Just re-read this and I want to clarify. Canberra has supposedly haunted places. I've done a ghost tour. What it doesn't have is the kind described by wasapi - the tall, abandoned old house on the hill with boarded up windows. You know, the standard Scooby-Doo house. That's what we don't have.
 
A neighbor is from there. She is in her late 70's, but moved here with her husband about 20 years ago. She frequently talks about her, now deceased husband, and how they communicate and that he even moves significant photos and other objects in her home. I don't question, it isn't my business.

What I have gathered, her upbringing was filled with ghosts and ghost stories. The supernatural seems as if it has been a part of her life forever.

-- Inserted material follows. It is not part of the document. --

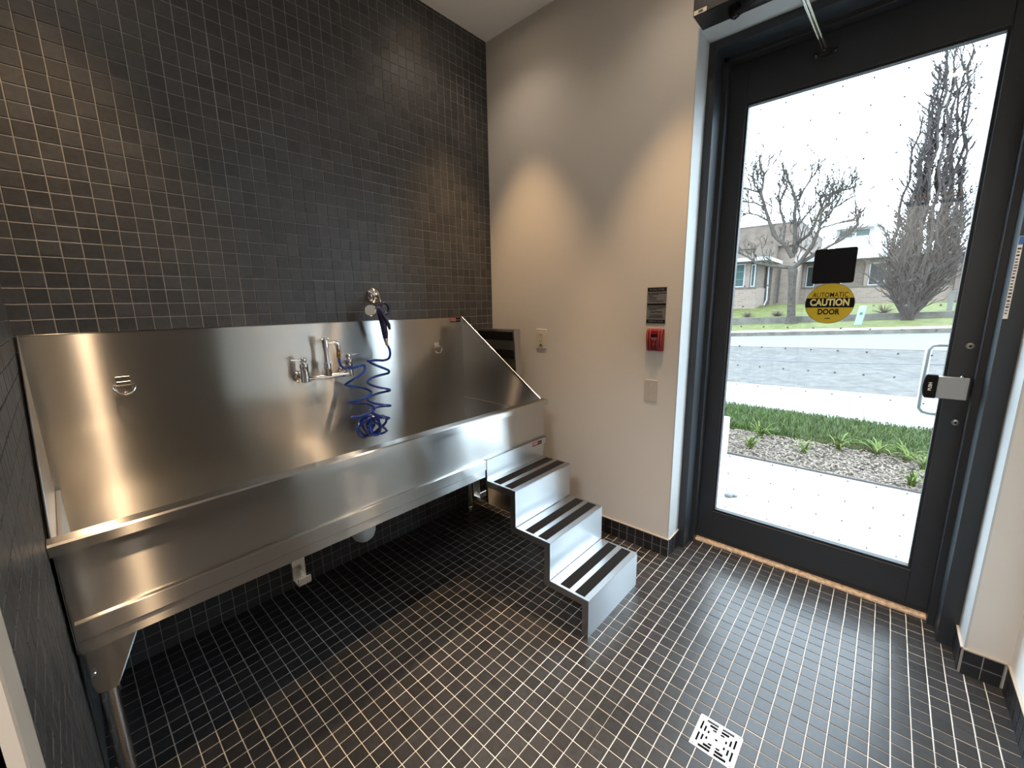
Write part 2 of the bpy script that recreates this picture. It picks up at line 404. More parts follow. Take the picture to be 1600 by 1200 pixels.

Is this common in Wales?

I'm afraid my answer has to be - I really don't know!

I was brought up in Cardiff, the big city as it were, in the Roath district. pretty much all of it was streets lined both sides with terraced housing.

I don't recall any stories about ghosts in the area.

I'm in my early 70's.

(I Actually typed weary 70's! :))
 
There was a house at the end of the block that was occupied by an older woman and then she died and her grandson moved in for a bit. It was run down and the yard was done on a monthly basis to the bare minimum to keep the city from citing them. Overgrown trees, vines all over the house, screen doors off their hinges, junk in the drive and around the yard.

I never thought of it as haunted, but we always stayed clear of it.